Cabreo

Tuve un compañero de colegio que cuando se acercaba la fecha de su cumpleaños rezaba a Dios para que nadie en su casa se acordara. Si su deseo se cumplía, al día siguiente echaba en cara a su madre, a su padre, a sus hermanos, el olvido. Con los compañeros establecía estrategias semejantes. Los domingos lo organizaba todo para que no le llamáramos y el lunes nos recriminaba que no le hubiéramos llamado. Se relacionaba con el mundo desde el agravio. De mayor, cuando murió su madre, procuró que nadie se enterara. Pasó las semanas siguientes telefoneando a los ingratos que no habían acudido al funeral, para afearles su conducta. Hay personas para las que la queja constituye un extraño bálsamo. Lo peor que les puede ocurrir es tener éxito. Si les llega, jamás les parece bastante en relación a sus méritos. Son un coñazo.
Dios, sin ser una persona física (aunque sí jurídica), pertenece a este arquetipo psicológico. No le basta con que le atribuyan la creación del día y de la noche, de los reptiles y las aves, de la aurora boreal y el arco iris. Quiere más fama. Y en realidad la tiene. De hecho, las religiones causan más muertos que los nacionalismos. Y las hay a miles: más que sistemas filosóficos, que teorías matemáticas, que doctrinas políticas. Pero a Dios, que no comprende otra forma de trato con el universo que el cabreo, no le basta. Por eso se enfada todo el rato. Su necesidad de crisparse es tal que a veces se encoleriza consigo mismo. Benedicto XVI, que conoce y adora al iracundo Dios del Antiguo Testamento, debería saberlo.

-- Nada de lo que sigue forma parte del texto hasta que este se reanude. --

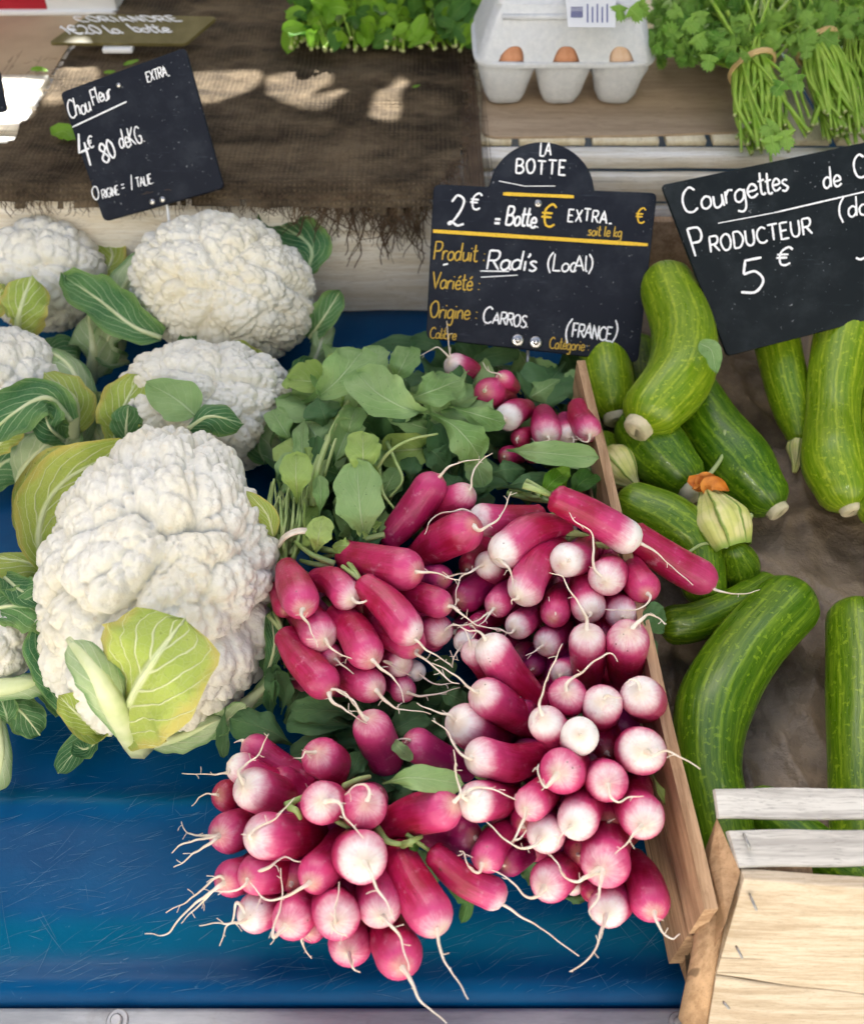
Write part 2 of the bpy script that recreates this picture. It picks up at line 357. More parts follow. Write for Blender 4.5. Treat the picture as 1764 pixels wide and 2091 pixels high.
M = dict(
    radish=radish_mat(), root=simple('root_skin', (.80, .74, .64), .55, (.68, .57, .43), 150),
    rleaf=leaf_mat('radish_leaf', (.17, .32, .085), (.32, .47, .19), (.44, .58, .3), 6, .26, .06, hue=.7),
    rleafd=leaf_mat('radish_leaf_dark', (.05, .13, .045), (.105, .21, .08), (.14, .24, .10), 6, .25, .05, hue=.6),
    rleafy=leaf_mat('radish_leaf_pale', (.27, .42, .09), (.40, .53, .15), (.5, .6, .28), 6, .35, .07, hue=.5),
    rstem=simple('radish_stem', (.24, .36, .1), .45, (.40, .47, .2), 70),
    cleaf=leaf_mat('cauliflower_leaf', (.04, .15, .055), (.13, .28, .09), (.48, .62, .34), 6, .75, .13, (.2, .34, .1), slope=.55),
    cleafy=leaf_mat('cauliflower_leaf_yellow', (.32, .46, .07), (.48, .56, .12), (.74, .80, .46), 6, .9, .14, (.55, .5, .12), slope=.55),
    cleafp=leaf_mat('cauliflower_leaf_pale', (.27, .43, .16), (.52, .62, .36), (.74, .79, .56), 5, .6, .2, (.18, .32, .12), slope=.5),
    crib=simple('cauliflower_rib', (.50, .58, .28), .45, (.64, .68, .42), 60),
    curd=curd_mat(), courg=courgette_mat(), cstem=simple('courgette_stem', (.5, .47, .28), .7, (.68, .6, .42), 140, .4),
    petal=None,
    petalo=simple('blossom_orange', (.7, .27, .03), .6, (.5, .15, .02), 150),
    slate=slate_mat('slate_board', (.006, .009, .018), (.030, .037, .050)), slate2=slate_mat('slate_board_dark', (.004, .008, .011), (.026, .034, .040)),
    olive=simple('olive_board', (.10, .085, .025), .5, (.14, .12, .045), 60),
    chalk=chalk_mat('white_chalk', (.85, .87, .9)), yellow=chalk_mat('yellow_print', (.75, .5, .05)), mustard=chalk_mat('mustard_print', (.5, .34, .06)),
    metal=simple('dull_metal', (.30, .31, .32), .45, (.44, .43, .42), 200, metal=.7), nail=simple('nickel', (.5, .49, .47), .3, metal=.9),
    wire=simple('wire', (.35, .35, .34), .4, metal=.9),
    white_wood=wood('whitewashed_wood', (.87, .85, .80), (.68, .62, .51), 'X', stain=(.74, .65, .48), knots=.9),
    white_woodY=wood('whitewashed_wood_slat', (.84, .77, .58), (.66, .57, .38), 'Y', stain=(.66, .62, .5)),
    grey_wood=wood('grey_weathered_wood', (.62, .60, .55), (.38, .36, .33), 'X', stain=(.27, .25, .23), knots=.8),
    brown_wood=wood('brown_wood', (.50, .33, .19), (.28, .165, .085), 'Y', stain=(.24, .16, .09)),
    tan_wood=wood('tan_wood', (.48, .31, .17), (.3, .18, .09), 'Z', stain=(.3, .2, .12)),
    pale_wood=wood('pale_new_wood', (.60, .51, .38), (.42, .33, .22), 'X', stain=(.42, .31, .20), scale=2.2),
    kraft=wood('kraft_card', (.46, .35, .24), (.35, .26, .175), 'X', rough=.85, scale=.6), tan_card=simple('tan_card', (.42, .32, .2), .85, (.5, .38, .24), 25),
    paper=None, burlap=burlap_mat(), fibre=simple('jute_fibre', (.07, .045, .028), .9, (.13, .09, .055), 60),
    blue=blue_mat(), scratch=simple('paint_scratch', (.10, .22, .34), .6, (.01, .08, .18), 90),
    rail=None, carton=None, egg=simple('brown_eggshell', (.50, .22, .11), .55, (.58, .28, .15), 300), eggp=simple('pale_eggshell', (.62, .42, .28), .55, (.68, .5, .36), 300),
    herb=leaf_mat('herb_leaf', (.10, .26, .012), (.22, .42, .03), (.30, .48, .09), 5, .35, .06, rough=.4, hue=.7),
    herbd=leaf_mat('herb_leaf_deep', (.035, .12, .02), (.08, .2, .03), (.14, .28, .06), 5, .35, .06, rough=.4, hue=.7),
    parsley=leaf_mat('parsley_leaf', (.085, .24, .022), (.24, .42, .07), (.28, .46, .10), 5, .35, .06, rough=.4, hue=.8),
    hstem=simple('herb_stem', (.20, .38, .025), .4, (.34, .50, .07), 90), hcut=simple('herb_cut_end', (.5, .56, .25), .6),
    band=simple('rubber_band', (.62, .45, .2), .5), white=simple('white_sheet', (.78, .8, .82), .6), red=simple('red_sheet', (.42, .01, .025), .5),
    barcode=simple('blue_ink', (.07, .09, .3), .6), paving=simple('stone_paving', (.42, .40, .36), .9, (.34, .32, .29), 8), render_wall=simple('ochre_render', (.31, .29, .255), .9, (.26, .24, .21), 3), glass=simple('window_glass', (.03, .04, .05), .1), light_block=simple('blocker', (.03, .06, .04), .7), canvas=simple('awning_canvas', (.7, .66, .58), .9),
)
def paper_mat():
    m, nt, b = mat('brown_paper', .55, .4); o = tc(nt); n = noi(nt, o, 14, 6, .65); n2 = noi(nt, o, 70, 4, .7)
    c = mix(nt, sstep(nt, n, .32, .7), (.075, .052, .030), (.27, .205, .135)); c = mix(nt, mth(nt, 'MULTIPLY', sstep(nt, n2, .6, .8), .5), c, (.06, .032, .014))
    setc(nt, b, c); bump(nt, b, mth(nt, 'ADD', n2, mth(nt, 'ABSOLUTE', mth(nt, 'SUBTRACT', noi(nt, o, 32, 4, .6), .5))), .7, .004); return m
M['paper'] = paper_mat()
def petal_mat():
    m, nt, b = mat('blossom_petal', .5, .3); uv = tc(nt, 'UV'); sep = nd(nt, 'SeparateXYZ', {0: uv}); o = tc(nt)
    n = noi(nt, o, 90, 3); a = mth(nt, 'ADD', (sep, 0), mth(nt, 'MULTIPLY', mth(nt, 'SUBTRACT', n, .5), .04))
    p = mth(nt, 'PINGPONG', mth(nt, 'MULTIPLY', a, 7.0), .5); l = sstep(nt, p, .11, .02); l2 = sstep(nt, mth(nt, 'PINGPONG', mth(nt, 'MULTIPLY', a, 21.0), .5), .2, .05)
    c = mix(nt, sstep(nt, n, .35, .65), (.58, .60, .17), (.70, .66, .30)); c = mix(nt, mth(nt, 'MULTIPLY', l2, .3), c, (.3, .36, .08)); c = mix(nt, mth(nt, 'MULTIPLY', l, .85), c, (.17, .28, .04))
    c = mix(nt, sstep(nt, (sep, 1), .14, .0), c, (.25, .38, .06)); setc(nt, b, c); bump(nt, b, mth(nt, 'ADD', l, n), .4, .002); return m
M['petal'] = petal_mat()
def rail_mat():
    m, nt, b = mat('galvanised_rail', .5, .5); o = tc(nt); n = noi(nt, mapping(nt, o, (25, 160, 40)), 1.0, 5, .7); n2 = noi(nt, o, 60, 5, .7)
    c = mix(nt, sstep(nt, n, .3, .7), (.30, .32, .35), (.43, .45, .48)); c = mix(nt, mth(nt, 'MULTIPLY', sstep(nt, n2, .55, .75), .4), c, (.22, .21, .2))
    setc(nt, b, c); b.inputs['Metallic'].default_value = .25; bump(nt, b, n, .2, .001); return m
M['rail'] = rail_mat()
def carton_mat():
    m, nt, b = mat('grey_pulp', .95, .1); o = tc(nt); n = noi(nt, o, 240, 6, .75); n2 = noi(nt, o, 700, 4, .8); v = noi(nt, o, 25, 3)
    c = mix(nt, sstep(nt, n, .3, .7), (.58, .62, .67), (.70, .73, .77)); c = mix(nt, mth(nt, 'MULTIPLY', sstep(nt, n2, .58, .75), .4), c, (.52, .53, .54)); c = mix(nt, mth(nt, 'MULTIPLY', v, .3), c, (.74, .76, .77))
    setc(nt, b, c); bump(nt, b, mth(nt, 'ADD', n, n2), .6, .0015); return m
M['carton'] = carton_mat()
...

Puede pedir todas las disculpas que quiera, pero si se ha olvidado del cumpleaños de Alá, lo tiene crudo.
Esta tendencia al cabreo es lo que hace que Dios se lleve tan bien con regímenes intratables como el de Franco, el de Pinochet, el de Videla o el de los ayatolás. Es también lo que explica que la Conferencia Episcopal tenga una emisora en permanente estado de crispación o que a un caricaturista danés que no hacía daño a nadie le dieran con el Corán en la cabeza. Es el carácter de los dioses. Mi amigo se curó yendo al psicoanalista, pero quién se imagina a Dios tumbado en el diván, desliando su complejo de omnipotencia ante un porteño.